The Government of Israel will instruct all its representatives in various countries and international organizations to act towards supporting and realizing this policy.

Will insist that a just, comprehensive and durable peace agreement in the region will be attained and realized only if it includes a just solution to the issue of Jews from Arab countries.

The Government of Israel will act so that in every debate on or implementation of UN Security Council Resolution 242 and its derivatives regarding a "just solution to the refugee problem" referring to a recognition of the refugees or defining the compensation mechanisms and the actual restitution for refugees the same rule will apply, in both principle and action, to Jewish and Palestinian refugees, according to the same criteria of justice and law.

*Will act so that every bilateral and multilateral agreement achieved in the framework of negotiations or settlement processes, which includes a reference to aid or compensation mechanisms for Arab refugees from the land of Israel, will also include an equal, specific reference, according to the same principle and law, to a solution to the problem of Jewish refugees from Arab countries.

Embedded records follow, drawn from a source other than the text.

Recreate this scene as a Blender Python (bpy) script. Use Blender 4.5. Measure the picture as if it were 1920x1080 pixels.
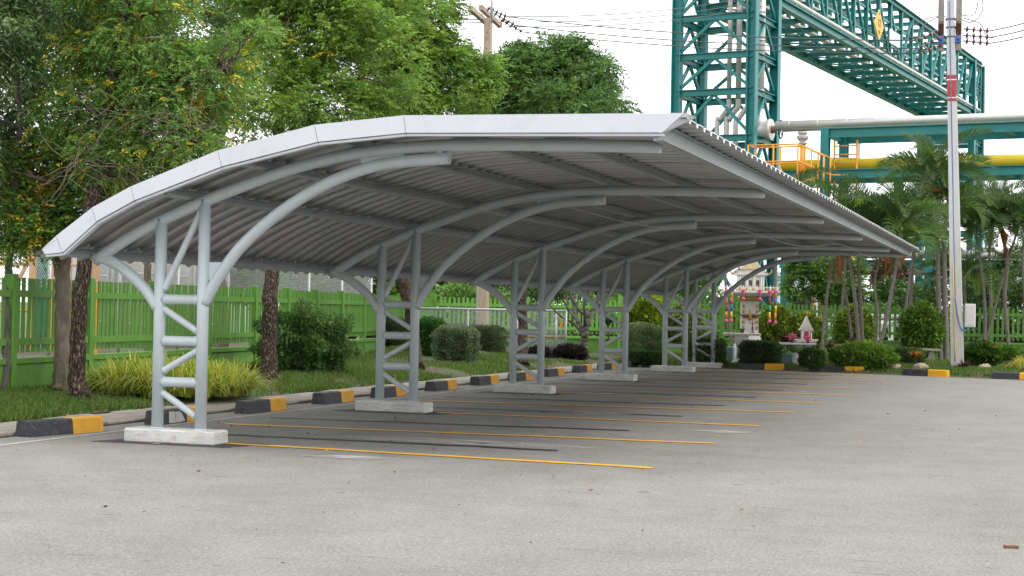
import bpy, math, random
import numpy as np
from mathutils import Vector, Matrix
R = math.radians
rng = np.random.default_rng(7)
random.seed(7)
scene = bpy.context.scene
for o in list(bpy.data.objects):
    bpy.data.objects.remove(o)

# ------------------------------------------------------------------ camera
cam_d = bpy.data.cameras.new('camera')
cam = bpy.data.objects.new('camera', cam_d)
scene.collection.objects.link(cam)
yaw, pit, rol = R(18.1786), R(0.7581), R(1.0452)
fw = Vector((-math.sin(yaw)*math.cos(pit), math.cos(yaw)*math.cos(pit), math.sin(pit)))
rt = Vector((math.cos(yaw), math.sin(yaw), 0))
up = rt.cross(fw)
r2 = rt*math.cos(rol) + up*math.sin(rol)
u2 = -rt*math.sin(rol) + up*math.cos(rol)
M = Matrix(((r2.x, u2.x, -fw.x, 8.8373), (r2.y, u2.y, -fw.y, -15.0451), (r2.z, u2.z, -fw.z, 1.4604), (0, 0, 0, 1)))
cam.matrix_world = M
cam_d.sensor_width = 36
cam_d.lens = 3036.74*36/1920
cam_d.clip_start = .1
cam_d.clip_end = 2000
scene.camera = cam
scene.render.resolution_x, scene.render.resolution_y = 1024, 576

# ------------------------------------------------------------------ sky, sun, exposure
SUN_EL, SUN_AZ = R(56), R(100)          # azimuth measured from +Y towards +X
world = bpy.data.worlds.new('World')
scene.world = world
world.use_nodes = True
nt = world.node_tree
nt.nodes.clear()
wo = nt.nodes.new('ShaderNodeOutputWorld')
bg = nt.nodes.new('ShaderNodeBackground')
sky = nt.nodes.new('ShaderNodeTexSky')
sky.sky_type = 'NISHITA'
sky.sun_disc = False
sky.sun_elevation = SUN_EL
sky.sun_rotation = SUN_AZ
sky.dust_density = 4
hs = nt.nodes.new('ShaderNodeHueSaturation')
hs.inputs['Saturation'].default_value = .25
mx = nt.nodes.new('ShaderNodeMix')
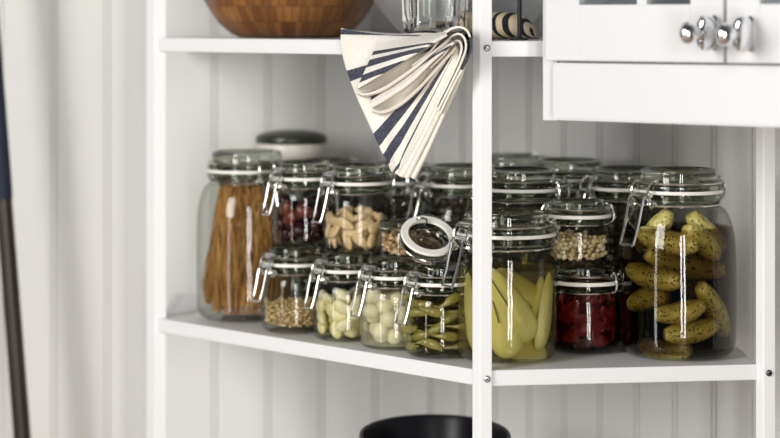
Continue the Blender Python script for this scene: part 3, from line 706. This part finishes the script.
# towel -----------------------------------------------------------------
D = lambda a: (a + 10) / 200; E = lambda a: (a + 110) / 200
bands = [(D(-4.5), D(-1.5)), (D(15.5), D(20.5)), (D(46.6), D(52.0)), (D(52.9), D(53.25)), (D(54.9), D(58.8)), (D(62.5), D(63.2)),
         (E(8.6), E(11.0)), (E(13.2), E(17.0)), (E(18.2), E(18.6)), (E(20.0), E(23.2)), (E(31.0), E(34.0)), (E(50), E(55)), (E(61), E(70))]
M['towel'] = m_towel('striped_linen', bands)
tw = bmesh.new(); wl = tw.verts.layers.float.new('weave')
APX = (463.0, 38.0)
def ang(u, v): return math.degrees(math.atan2(v - APX[1], APX[0] - u))
def loft(rows, wv, thick=.0016):
    """rows[i][j] = Vector; wv[i][j] = weave coordinate; a sheet of cloth with thickness"""
    n, m = len(rows), len(rows[0]); top = []; bot = []
    nor = [[None] * m for _ in range(n)]
    for i in range(n):
        for j in range(m):
            a = rows[min(n - 1, i + 1)][j] - rows[max(0, i - 1)][j]; b = rows[i][min(m - 1, j + 1)] - rows[i][max(0, j - 1)]
            c = a.cross(b); nor[i][j] = c.normalized() if c.length > 1e-12 else (nor[i][j - 1] if j else Vector((0, -1, 0)))
    for i in range(n):
        r0 = []; r1 = []
        for j in range(m):
            for s, r in ((.5, r0), (-.5, r1)):
                v = tw.verts.new(rows[i][j] + nor[i][j] * thick * s); v[wl] = wv[i][j]; r.append(v)
        top.append(r0); bot.append(r1)
    for i in range(n - 1):
        for j in range(m - 1):
            tw.faces.new((top[i][j], top[i][j + 1], top[i + 1][j + 1], top[i + 1][j])); tw.faces.new((bot[i][j], bot[i + 1][j], bot[i + 1][j + 1], bot[i][j + 1]))
    for i in range(n - 1):
        tw.faces.new((top[i][0], top[i + 1][0], bot[i + 1][0], bot[i][0])); tw.faces.new((top[i][-1], bot[i][-1], bot[i + 1][-1], top[i + 1][-1]))
    for j in range(m - 1):
        tw.faces.new((top[0][j], bot[0][j], bot[0][j + 1], top[0][j + 1])); tw.faces.new((top[-1][j], top[-1][j + 1], bot[-1][j + 1], bot[-1][j]))
def spl(P, n):
    c = catmull([Vector(p) for p in P], 12); out = []
    L = [0]
    for a, b in zip(c[:-1], c[1:]): L.append(L[-1] + (b - a).length)
    for k in range(n):
        t = L[-1] * k / (n - 1); i = max(0, min(len(c) - 2, next((q for q in range(len(L) - 1) if L[q + 1] >= t), len(c) - 2)))
        f = (t - L[i]) / max(1e-9, L[i + 1] - L[i]); out.append(c[i].lerp(c[i + 1], f))
    return out
# main sheet: lies on the shelf, bends over the rail and hangs to a point
left = spl([(341, 29, 0), (342, 46, 0), (346, 66, 0), (357, 96, 0), (372, 129, 0), (386, 160, 0), (392, 171, 0)], 40)
right = spl([(462, 34, 0), (461, 48, 0), (452, 76, 0), (438, 108, 0), (420, 147, 0), (408, 170, 0), (403, 177, 0)], 40)
NJ = 70; rows = []; wv = []
hang = []
for i in range(40):
    r = []; w = []
    for j in range(NJ):
        t = j / (NJ - 1); p = left[i].lerp(right[i], t); u, v = p.x, p.y
        if i < 6: v = v + 5.5 * math.sin(PI * t) ** .8 * (1 - i / 6)
        d = .0035 + .010 * min(1, i / 6) ** .6 + .0022 * math.sin(t * 14 + i * .05) * min(1, i / 10)
        r.append(P_AB(u, v, d)); w.append(D(ang(u, v) if (u < 459 or v > 60) else 44))
    hang.append((r, w))
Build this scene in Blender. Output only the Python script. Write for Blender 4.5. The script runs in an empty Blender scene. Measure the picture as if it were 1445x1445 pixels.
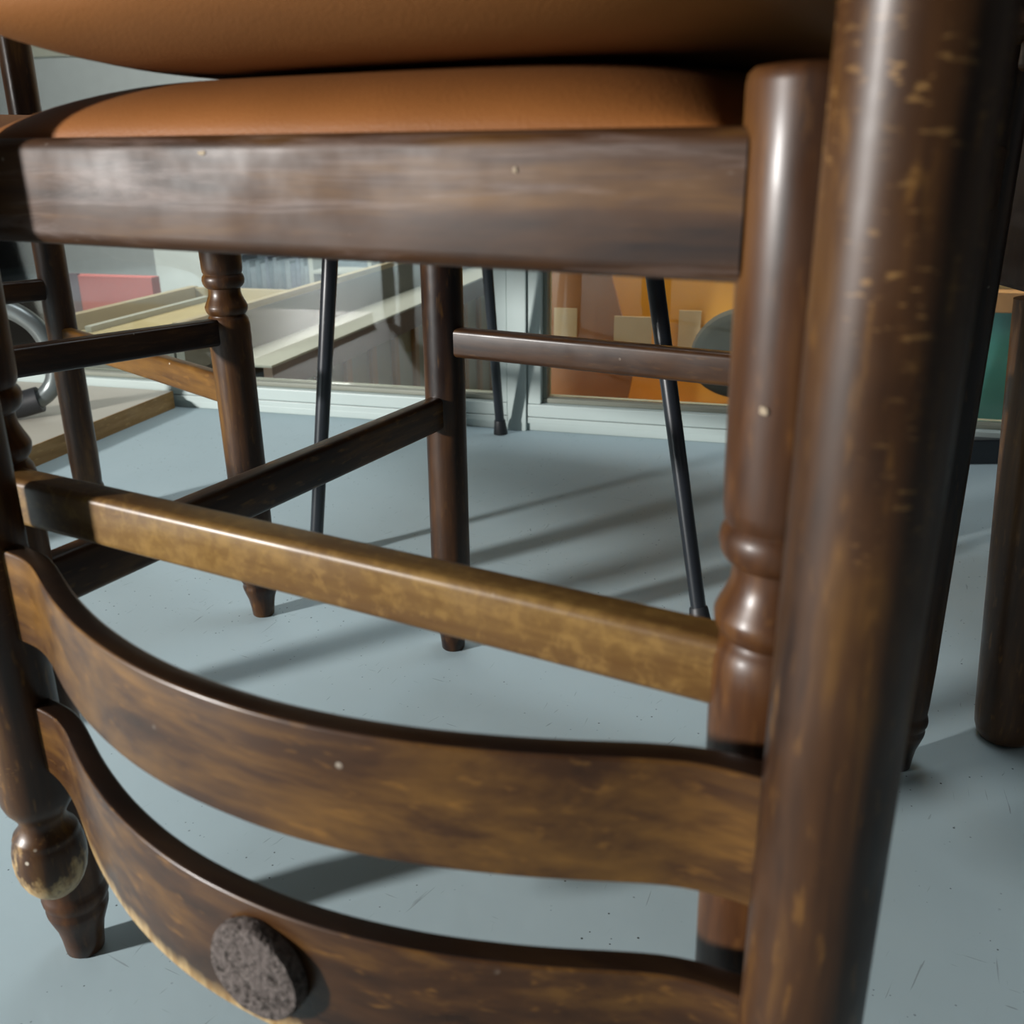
import bpy, bmesh, math, random
from mathutils import Vector, Matrix

random.seed(7)
SC = bpy.context.scene
COL = SC.collection
PI = math.pi

# ------------------------------------------------------------------ camera
cam_d = bpy.data.cameras.new('camera')
cam = bpy.data.objects.new('camera', cam_d)
COL.objects.link(cam)
SC.camera = cam
F_PX, PITCH, ROLL, CAM_H = 1373.9, math.radians(20.54), math.radians(-0.4613), 0.43
cam_d.sensor_fit = 'HORIZONTAL'
cam_d.sensor_width = 36.0
cam_d.lens = F_PX / 1445.0 * 36.0
cam_d.clip_start = 0.01
cam_d.clip_end = 60
fw = Vector((0, math.cos(PITCH), -math.sin(PITCH)))
up0 = Vector((0, math.sin(PITCH), math.cos(PITCH)))
rt0 = Vector((1, 0, 0))
rt = rt0 * math.cos(ROLL) + up0 * math.sin(ROLL)
up = up0 * math.cos(ROLL) - rt0 * math.sin(ROLL)
mw = Matrix((( rt.x, up.x, -fw.x, 0), (rt.y, up.y, -fw.y, 0), (rt.z, up.z, -fw.z, CAM_H), (0, 0, 0, 1)))
cam.matrix_world = mw
cam_d.dof.use_dof = True
cam_d.dof.focus_distance = 0.72
cam_d.dof.aperture_fstop = 15.0

# ------------------------------------------------------------------ world, lamp, exposure
world = bpy.data.worlds.new('world')
SC.world = world
world.use_nodes = True
bg = world.node_tree.nodes['Background']
bg.inputs['Color'].default_value = (0.84, 0.95, 1.0, 1)
bg.inputs['Strength'].default_value = 0.03

LAMP = Vector((-2.05, -0.32, 0.66))
ld = bpy.data.lights.new('room_lamp', 'AREA')
ld.shape = 'DISK'
ld.size = 0.15
ld.energy = 98.0
ld.color = (1.0, 0.98, 0.95)
lo = bpy.data.objects.new('room_lamp', ld)
COL.objects.link(lo)
lo.location = LAMP
lo.rotation_euler = (Vector((0.0, 0.8, 0.2)) - LAMP).to_track_quat('-Z', 'Y').to_euler()

# unseen fill panel under the ceiling, added to brighten the floor and its shadows
cd_ = bpy.data.lights.new('ceiling_fill_panel', 'AREA')
cd_.shape = 'RECTANGLE'; cd_.size = 1.2; cd_.size_y = 0.9
cd_.energy = 30.0
cd_.color = (0.90, 0.96, 1.0)
co_ = bpy.data.objects.new('ceiling_fill_panel', cd_)
COL.objects.link(co_)
co_.location = (0.35, 1.35, 2.62)
# unseen fill light added to brighten the room beyond the glass
fd_ = bpy.data.lights.new('far_room_fill', 'AREA')
fd_.shape = 'RECTANGLE'; fd_.size = 2.0; fd_.size_y = 0.5
fd_.energy = 115.0
fd_.color = (1.0, 0.97, 0.92)
fo_ = bpy.data.objects.new('far_room_fill', fd_)
COL.objects.link(fo_)
fo_.location = (-1.1, 2.5, 2.7)
fo_.rotation_euler = (math.radians(28), 0, math.radians(-15))
# unseen warm fill light added to brighten the cabinet behind the right-hand pane
hd_ = bpy.data.lights.new('right_pane_fill', 'AREA')
hd_.shape = 'RECTANGLE'; hd_.size = 0.6; hd_.size_y = 0.12
hd_.energy = 4.6
hd_.color = (1.0, 0.84, 0.55)
ho_ = bpy.data.objects.new('right_pane_fill', hd_)
COL.objects.link(ho_)
ho_.location = (0.33, 1.56, 0.74)
ho_.rotation_euler = (math.radians(22), 0, math.radians(-15.5))

SC.view_settings.view_transform = 'Standard'
SC.view_settings.look = 'None'
SC.view_settings.gamma = 1.0
SC.view_settings.use_curve_mapping = False
SC.view_settings.exposure = 0.0

# ------------------------------------------------------------------ helpers
def link(name, me, mat=None, parent=None, smooth=True, angle=40):
    o = bpy.data.objects.new(name, me)
    COL.objects.link(o)
    if mat is not None:
        me.materials.append(mat)
    if parent is not None:
        o.parent = parent
    if smooth:
        me.polygons.foreach_set('use_smooth', [True] * len(me.polygons))
        try:
            me.set_sharp_from_angle(angle=math.radians(angle))
        except Exception:
            pass
    return o

def mesh(verts, faces):
    me = bpy.data.meshes.new('m')
    me.from_pydata([tuple(v) for v in verts], [], faces)
    bm = bmesh.new(); bm.from_mesh(me)
    bmesh.ops.recalc_face_normals(bm, faces=bm.faces)
    bm.to_mesh(me); bm.free()
    me.update()
    return me

def tag(o, label=None, cat=None, group=None, kind=None):
    if label: o['label'] = label
    if cat: o['category'] = cat
    if group: o['group'] = group
    if kind: o['kind'] = kind
    return o

def thing(name, label, cat, M=None, group=None):
    o = bpy.data.objects.new(name, None)
    COL.objects.link(o)
    o.empty_display_size = 0.05
    if M is not None:
        o.matrix_world = M
    return tag(o, label, cat, group)

def lathe(profile, p0=(0, 0, 0), axis=(0, 0, 1), seg=40, cap=True):
    """profile: list of (distance along the axis, radius)"""
    p0 = Vector(p0); ax = Vector(axis).normalized()
    ref = Vector((1, 0, 0)) if abs(ax.x) < 0.9 else Vector((0, 1, 0))
    e1 = ref.cross(ax).normalized(); e2 = ax.cross(e1)
    V, Fc = [], []
    for (t, r) in profile:
        for k in range(seg):
            a = 2 * PI * k / seg
            V.append(p0 + ax * t + (e1 * math.cos(a) + e2 * math.sin(a)) * max(r, 1e-5))
    n = len(profile)
    for i in range(n - 1):
        for k in range(seg):
            k2 = (k + 1) % seg
            Fc.append((i * seg + k, i * seg + k2, (i + 1) * seg + k2, (i + 1) * seg + k))
    if cap:
        Fc.append(tuple(range(seg)))
        Fc.append(tuple((n - 1) * seg + k for k in range(seg)))
    return mesh(V, Fc)

def rrect(hw, hh, r, seg=4):
    """rounded rectangle, half sizes"""
    r = min(r, hw * 0.98, hh * 0.98)
    out = []
    for (cx, cy, a0) in ((hw - r, hh - r, 0), (-hw + r, hh - r, 90), (-hw + r, -hh + r, 180), (hw - r, -hh + r, 270)):
        for k in range(seg + 1):
            a = math.radians(a0 + 90.0 * k / seg)
            out.append((cx + r * math.cos(a), cy + r * math.sin(a)))
    return out

def bar(a, b, w, h, r=0.003, upv=(0, 0, 1), seg=4, cuts=1, endr=0.0):
    """straight bar from a to b; w across, h along upv"""
    a = Vector(a); b = Vector(b); d = (b - a).normalized()
    u = Vector(upv); s = d.cross(u).normalized(); u = s.cross(d).normalized()
    sec = rrect(w / 2, h / 2, r, seg)
    V, Fc = [], []
    n = len(sec)
    L = (b - a).length
    st = [(L * i / cuts, 1.0) for i in range(cuts + 1)]
    if endr > 0:
        st = [(0, 1 - 2 * endr / min(w, h)), (endr * .3, 1 - .8 * endr / min(w, h)), (endr, 1.0), (L - endr, 1.0), (L - endr * .3, 1 - .8 * endr / min(w, h)), (L, 1 - 2 * endr / min(w, h))]
    for (t, k) in st:
        for (x, y) in sec:
            V.append(a + d * t + s * x * k + u * y * k)
    for i in range(len(st) - 1):
        for k in range(n):
            k2 = (k + 1) % n
            Fc.append((i * n + k, i * n + k2, (i + 1) * n + k2, (i + 1) * n + k))
    Fc.append(tuple(range(n))); Fc.append(tuple((len(st) - 1) * n + k for k in range(n)))
    return mesh(V, Fc)

def box(lo_, hi_, r=0.002, M=None):
    lo_, hi_ = Vector(lo_), Vector(hi_)
    bm = bmesh.new()
    bmesh.ops.create_cube(bm, size=1.0)
    s = hi_ - lo_; c = (hi_ + lo_) / 2
    for v in bm.verts:
        v.co = Vector((v.co.x * s.x + c.x, v.co.y * s.y + c.y, v.co.z * s.z + c.z))
    if r > 0:
        bmesh.ops.bevel(bm, geom=list(bm.edges), offset=min(r, min(s) * .45), segments=2, profile=0.6, affect='EDGES')
    if M is not None:
        bmesh.ops.transform(bm, matrix=M, verts=bm.verts)
    me = bpy.data.meshes.new('m'); bm.to_mesh(me); bm.free()
    return me

def tube(pts, r, seg=20, caps=True, sub=6):
    P = [Vector(p) for p in pts]
    # catmull-rom
    out = []
    for i in range(len(P) - 1):
        p0 = P[max(i - 1, 0)]; p1 = P[i]; p2 = P[i + 1]; p3 = P[min(i + 2, len(P) - 1)]
        for k in range(sub):
            t = k / sub
            out.append(0.5 * ((2 * p1) + (-p0 + p2) * t + (2 * p0 - 5 * p1 + 4 * p2 - p3) * t * t + (-p0 + 3 * p1 - 3 * p2 + p3) * t ** 3))
    out.append(P[-1])
    V, Fc = [], []
    nrm = None
    for i, p in enumerate(out):
        d = (out[min(i + 1, len(out) - 1)] - out[max(i - 1, 0)]).normalized()
        if nrm is None:
            nrm = d.orthogonal().normalized()
        nrm = (nrm - d * nrm.dot(d)).normalized()
        bn = d.cross(nrm)
        for k in range(seg):
            a = 2 * PI * k / seg
            V.append(p + (nrm * math.cos(a) + bn * math.sin(a)) * r)
    for i in range(len(out) - 1):
        for k in range(seg):
            k2 = (k + 1) % seg
            Fc.append((i * seg + k, i * seg + k2, (i + 1) * seg + k2, (i + 1) * seg + k))
    if caps:
        Fc.append(tuple(range(seg))); Fc.append(tuple((len(out) - 1) * seg + k for k in range(seg)))
    return mesh(V, Fc)

# ------------------------------------------------------------------ materials
class NT:
    def __init__(s, name):
        s.m = bpy.data.materials.new(name); s.m.use_nodes = True
        s.t = s.m.node_tree; s.n = s.t.nodes; s.l = s.t.links
        s.p = s.n['Principled BSDF']
    def node(s, typ, **kw):
        nd = s.n.new(typ)
        for k, v in kw.items():
            if k in nd.inputs.keys() if isinstance(k, str) else False:
                nd.inputs[k].default_value = v
            else:
                setattr(nd, k, v)
        return nd
    def coords(s, scale=(1, 1, 1), rot=(0, 0, 0), loc=(0, 0, 0), kind='Object'):
        tc = s.n.new('ShaderNodeTexCoord'); mp = s.n.new('ShaderNodeMapping')
        mp.inputs['Scale'].default_value = scale; mp.inputs['Rotation'].default_value = rot; mp.inputs['Location'].default_value = loc
        s.l.new(tc.outputs[kind], mp.inputs['Vector'])
        return mp.outputs['Vector']
    def coords_rs(s, rot, scale, loc=(0, 0, 0)):
        v = s.coords((1, 1, 1), (0, 0, rot), loc)
        mp = s.n.new('ShaderNodeMapping'); mp.inputs['Scale'].default_value = scale
        s.l.new(v, mp.inputs['Vector'])
        return mp.outputs['Vector']
    def noise(s, vec, scale=5.0, detail=4.0, rough=0.55, dist=0.0):
        nd = s.n.new('ShaderNodeTexNoise')
        nd.inputs['Scale'].default_value = scale; nd.inputs['Detail'].default_value = detail
        nd.inputs['Roughness'].default_value = rough; nd.inputs['Distortion'].default_value = dist
        s.l.new(vec, nd.inputs['Vector'])
        return nd.outputs['Fac']
    def ramp(s, fac, stops, interp='LINEAR'):
        nd = s.n.new('ShaderNodeValToRGB')
        cr = nd.color_ramp; cr.interpolation = interp
        while len(cr.elements) < len(stops): cr.elements.new(0.5)
        for e, (p, c) in zip(cr.elements, stops):
            e.position = p
            e.color = (c, c, c, 1) if isinstance(c, (int, float)) else (c[0], c[1], c[2], 1)
        s.l.new(fac, nd.inputs['Fac'])
        return nd.outputs['Color']
    def mix(s, fac, a, b, mode='MIX'):
        nd = s.n.new('ShaderNodeMix'); nd.data_type = 'RGBA'; nd.blend_type = mode
        for sock, v in ((nd.inputs[0], fac), (nd.inputs[6], a), (nd.inputs[7], b)):
            if isinstance(v, (int, float)): sock.default_value = v
            elif isinstance(v, tuple): sock.default_value = (v[0], v[1], v[2], 1)
            else: s.l.new(v, sock)
        return nd.outputs[2]
    def math(s, op, a, b=0.0, clamp=False):
        nd = s.n.new('ShaderNodeMath'); nd.operation = op; nd.use_clamp = clamp
        for sock, v in ((nd.inputs[0], a), (nd.inputs[1], b)):
            if isinstance(v, (int, float)): sock.default_value = v
            else: s.l.new(v, sock)
        return nd.outputs[0]
    def sep(s, vec):
        nd = s.n.new('ShaderNodeSeparateXYZ'); s.l.new(vec, nd.inputs[0]); return nd.outputs
    def bump(s, fac, strength=0.2, dist=0.001):
        nd = s.n.new('ShaderNodeBump'); nd.inputs['Strength'].default_value = strength; nd.inputs['Distance'].default_value = dist
        s.l.new(fac, nd.inputs['Height']); s.l.new(nd.outputs['Normal'], s.p.inputs['Normal'])
    def set(s, **kw):
        names = dict(color='Base Color', rough='Roughness', metal='Metallic', coat='Coat Weight', coat_rough='Coat Roughness', spec='Specular IOR Level', ior='IOR', alpha='Alpha', trans='Transmission Weight')
        for k, v in kw.items():
            sock = s.p.inputs[names[k]]
            if isinstance(v, tuple): sock.default_value = (v[0], v[1], v[2], 1)
            elif isinstance(v, (int, float)): sock.default_value = v
            else: s.l.new(v, sock)
        return s.m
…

*Will instruct all its representatives in the various countries and international bodies to guarantee by stating, initiating proposed resolutions and engaging in public relations that all agreed upon decisions, including those adopted by the Government of Israel, pertaining to the Middle East refugees and referring to the Palestinian refugees, will include an equal, specific reference to a solution to the problem of Jewish refugees from Arab countries on the basis of the same principle and law.

*Will act through the Ministry of Senior Citizens, the Department for Restitution of Stolen Jewish Property, through the Ministry's project and in conjunction with the Jewish Agency, to locate, register and map the Jewish property in the various Arab countries, according to the country of origin, in order to use this information as a basis for future talks or future agreements.

*Will act to construct and expand the Department for the Restitution of Jewish Rights and Property, within the existing structure of the Ministry of Senior Citizens, and adapt it to the needs which may arise as the process to restore the rights and properties of Jews from Arab countries moves forward.